— begin —

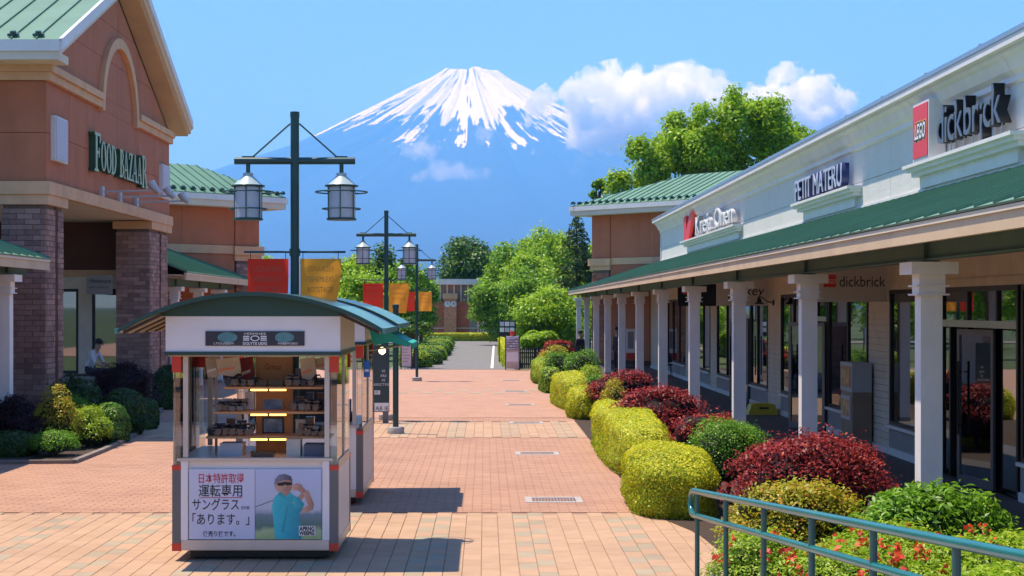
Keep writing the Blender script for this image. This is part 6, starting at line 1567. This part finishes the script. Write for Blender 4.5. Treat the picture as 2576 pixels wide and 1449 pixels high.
# ---- boards, racks and fence at the far end of the walk
M_PINK = mat('board_pink_white', (0.62,0.55,0.58), 0.5, 0.05, 4)
M_PRINT = mat('small_print', (0.30,0.27,0.30), 0.6, 0.3, 40)
def info_board(label, x0, x1, y0, y1, Y, rows):
    xa, xb = at(x0,0,Y).x, at(x1,0,Y).x; zt, zb = EYE-(y0-CY)*Y/FPX, max(EYE-(y1-CY)*Y/FPX, 0.0)
    t = thing('info_board', ((xa+xb)/2, Y, 0), 0, label, 'sign')
    MB().box(xa, xb, Y-0.03, Y+0.03, zb+0.08, zt).build('board', M_PINK, t)
    for x in (xa-0.04, xb+0.0005): MB().box(x, x+0.0395, Y-0.04, Y+0.04, 0, zt+0.02).build('post', M_BLACK, t)
    for k in range(rows):
        z = zt-0.12-k*(zt-zb-0.3)/rows; MB().box(xa+0.04, xb-0.04-0.05*(k % 3), Y-0.034, Y-0.0305, z-0.03, z).build('print_line', M_PRINT, t)
info_board('pale pink notice board left of the third lamp post', 1010, 1034, 862, 927, 64.6, 6)
info_board('small pale notice farther left beside the road', 1016, 1034, 826, 870, 72, 3)
Y = 73.0; xa, xb = at(1254,0,Y).x, at(1297,0,Y).x; zt = EYE-(806-CY)*Y/FPX
t = thing('directory_board', ((xa+xb)/2, Y, 0), 0, 'black directory board with six white pictures beside the road', 'sign')
MB().box(xa, xb, Y-0.03, Y+0.03, zt-0.72, zt).build('board', M_BLACK, t)
for x in (xa, xb-0.05): MB().box(x, x+0.05, Y+0.0305, Y+0.08, 0, zt).build('post', M_BLACK, t)
for r in range(2):
    for c in range(3): MB().box(xa+0.05+c*0.235, xa+0.25+c*0.235, Y-0.036, Y-0.0305, zt-0.26-r*0.27, zt-0.06-r*0.27).build('picture', M_SIGNWHITE if (r+c) % 2 else M_PINK, t)
Y = 63.6; xa, xb = at(1272,0,Y).x, at(1305,0,Y).x; zt = EYE-(846-CY)*Y/FPX
t = thing('leaflet_rack', ((xa+xb)/2, Y, 0), 0, 'white leaflet rack with rows of papers at the end of the walkway', 'rack')
MB().box(xa, xb, Y, Y+0.3, 0.06, zt).build('cabinet', M_PINK, t)
for s in (xa-0.03, xb+0.001): MB().box(s, s+0.029, Y-0.02, Y+0.32, 0, zt+0.03).build('side_panel', M_BLACK, t)
for k in range(5):
    z = zt-0.14-k*0.1; sh = MB().slab([(xa+0.02,Y-0.06,z),(xb-0.02,Y-0.06,z),(xb-0.02,Y-0.001,z-0.01),(xa+0.02,Y-0.001,z-0.01)],(0,0,0.01)).build('tray', M_KGREY, t)
    for j in range(4): MB().box(xa+0.04+j*0.115, xa+0.135+j*0.115, Y-0.05, Y-0.035, z+0.011, z+0.08).build('leaflet', (M_SIGNWHITE, M_PSTR, M_PINK, M_LBOX)[(j+k) % 4], sh)
MB().box(xa+0.04, xb-0.04, Y-0.008, Y-0.0005, 0.35, 0.72).build('notice', M_SIGNWHITE, t); MB().box(xa+0.04, xb-0.04, Y-0.008, Y-0.0005, 0.1, 0.3).build('notice', M_LINEN, t)
t = thing('flower_pot', ((xa+xb)/2+0.0, Y+0.15, zt+0.001), 0, 'small red pot standing on the leaflet rack', 'pot')
MB().lathe([(0.07,0),(0.10,0.16),(0.11,0.16),(0.11,0.2),(0.08,0.2),(0.075,0.15)],n=16).build('pot', M_KRED, t, False, smooth=True)
MB().lathe([(0.075,0.17),(0.01,0.175)],n=14).build('soil', M_SOIL, t, False)
Y = 64.1
t = thing('picket_fence', (1.7, Y, 0), 0, 'short black picket fence beside the leaflet rack', 'fence')
xf0 = at(1308,0,Y).x; xf1 = at(1352,0,Y).x; k = 0; x = xf0
while x < xf1:
    MB().slab([(x,Y,0.05),(x+0.05,Y,0.05),(x+0.05,Y,0.84),(x+0.025,Y,0.89),(x,Y,0.84)],(0,0.02,0)).build('picket', M_BLACK, t); x += 0.078
for z in (0.2, 0.65): MB().box(xf0-0.03, xf1+0.03, Y+0.0205, Y+0.05, z, z+0.06).build('rail', M_BLACK, t)
for x in (xf0-0.09, xf1+0.031): MB().box(x, x+0.06, Y, Y+0.06, 0, 0.92).build('post', M_BLACK, t)
Y = 121.0
t = thing('picket_fence', (0.0, Y, 0), 0, 'white picket fence beside the clock building', 'fence')
x = -0.6
while x < 2.6: MB().box(x, x+0.09, Y, Y+0.03, 0.1, 1.45).build('picket', M_SIGNWHITE, t); x += 0.21
for z in (0.35, 1.1): MB().box(-0.7, 2.7, Y+0.0305, Y+0.07, z, z+0.09).build('rail', M_SIGNWHITE, t)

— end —

**WHAT IS NEEDED:** Restate the entire listing word for word, excluding pictures.

**SOLUTION TO THIS TASK:**
Keep writing the Blender script for this image. This is part 6, starting at line 1567. This part finishes the script. Write for Blender 4.5. Treat the picture as 2576 pixels wide and 1449 pixels high.
# ---- boards, racks and fence at the far end of the walk
M_PINK = mat('board_pink_white', (0.62,0.55,0.58), 0.5, 0.05, 4)
M_PRINT = mat('small_print', (0.30,0.27,0.30), 0.6, 0.3, 40)
def info_board(label, x0, x1, y0, y1, Y, rows):
    xa, xb = at(x0,0,Y).x, at(x1,0,Y).x; zt, zb = EYE-(y0-CY)*Y/FPX, max(EYE-(y1-CY)*Y/FPX, 0.0)
    t = thing('info_board', ((xa+xb)/2, Y, 0), 0, label, 'sign')
    MB().box(xa, xb, Y-0.03, Y+0.03, zb+0.08, zt).build('board', M_PINK, t)
    for x in (xa-0.04, xb+0.0005): MB().box(x, x+0.0395, Y-0.04, Y+0.04, 0, zt+0.02).build('post', M_BLACK, t)
    for k in range(rows):
        z = zt-0.12-k*(zt-zb-0.3)/rows; MB().box(xa+0.04, xb-0.04-0.05*(k % 3), Y-0.034, Y-0.0305, z-0.03, z).build('print_line', M_PRINT, t)
info_board('pale pink notice board left of the third lamp post', 1010, 1034, 862, 927, 64.6, 6)
info_board('small pale notice farther left beside the road', 1016, 1034, 826, 870, 72, 3)
Y = 73.0; xa, xb = at(1254,0,Y).x, at(1297,0,Y).x; zt = EYE-(806-CY)*Y/FPX
t = thing('directory_board', ((xa+xb)/2, Y, 0), 0, 'black directory board with six white pictures beside the road', 'sign')
MB().box(xa, xb, Y-0.03, Y+0.03, zt-0.72, zt).build('board', M_BLACK, t)
for x in (xa, xb-0.05): MB().box(x, x+0.05, Y+0.0305, Y+0.08, 0, zt).build('post', M_BLACK, t)
for r in range(2):
    for c in range(3): MB().box(xa+0.05+c*0.235, xa+0.25+c*0.235, Y-0.036, Y-0.0305, zt-0.26-r*0.27, zt-0.06-r*0.27).build('picture', M_SIGNWHITE if (r+c) % 2 else M_PINK, t)
Y = 63.6; xa, xb = at(1272,0,Y).x, at(1305,0,Y).x; zt = EYE-(846-CY)*Y/FPX
t = thing('leaflet_rack', ((xa+xb)/2, Y, 0), 0, 'white leaflet rack with rows of papers at the end of the walkway', 'rack')
MB().box(xa, xb, Y, Y+0.3, 0.06, zt).build('cabinet', M_PINK, t)
for s in (xa-0.03, xb+0.001): MB().box(s, s+0.029, Y-0.02, Y+0.32, 0, zt+0.03).build('side_panel', M_BLACK, t)
for k in range(5):
    z = zt-0.14-k*0.1; sh = MB().slab([(xa+0.02,Y-0.06,z),(xb-0.02,Y-0.06,z),(xb-0.02,Y-0.001,z-0.01),(xa+0.02,Y-0.001,z-0.01)],(0,0,0.01)).build('tray', M_KGREY, t)
    for j in range(4): MB().box(xa+0.04+j*0.115, xa+0.135+j*0.115, Y-0.05, Y-0.035, z+0.011, z+0.08).build('leaflet', (M_SIGNWHITE, M_PSTR, M_PINK, M_LBOX)[(j+k) % 4], sh)
MB().box(xa+0.04, xb-0.04, Y-0.008, Y-0.0005, 0.35, 0.72).build('notice', M_SIGNWHITE, t); MB().box(xa+0.04, xb-0.04, Y-0.008, Y-0.0005, 0.1, 0.3).build('notice', M_LINEN, t)
t = thing('flower_pot', ((xa+xb)/2+0.0, Y+0.15, zt+0.001), 0, 'small red pot standing on the leaflet rack', 'pot')
MB().lathe([(0.07,0),(0.10,0.16),(0.11,0.16),(0.11,0.2),(0.08,0.2),(0.075,0.15)],n=16).build('pot', M_KRED, t, False, smooth=True)
MB().lathe([(0.075,0.17),(0.01,0.175)],n=14).build('soil', M_SOIL, t, False)
Y = 64.1
t = thing('picket_fence', (1.7, Y, 0), 0, 'short black picket fence beside the leaflet rack', 'fence')
xf0 = at(1308,0,Y).x; xf1 = at(1352,0,Y).x; k = 0; x = xf0
while x < xf1:
    MB().slab([(x,Y,0.05),(x+0.05,Y,0.05),(x+0.05,Y,0.84),(x+0.025,Y,0.89),(x,Y,0.84)],(0,0.02,0)).build('picket', M_BLACK, t); x += 0.078
for z in (0.2, 0.65): MB().box(xf0-0.03, xf1+0.03, Y+0.0205, Y+0.05, z, z+0.06).build('rail', M_BLACK, t)
for x in (xf0-0.09, xf1+0.031): MB().box(x, x+0.06, Y, Y+0.06, 0, 0.92).build('post', M_BLACK, t)
Y = 121.0
t = thing('picket_fence', (0.0, Y, 0), 0, 'white picket fence beside the clock building', 'fence')
x = -0.6
while x < 2.6: MB().box(x, x+0.09, Y, Y+0.03, 0.1, 1.45).build('picket', M_SIGNWHITE, t); x += 0.21
for z in (0.35, 1.1): MB().box(-0.7, 2.7, Y+0.0305, Y+0.07, z, z+0.09).build('rail', M_SIGNWHITE, t)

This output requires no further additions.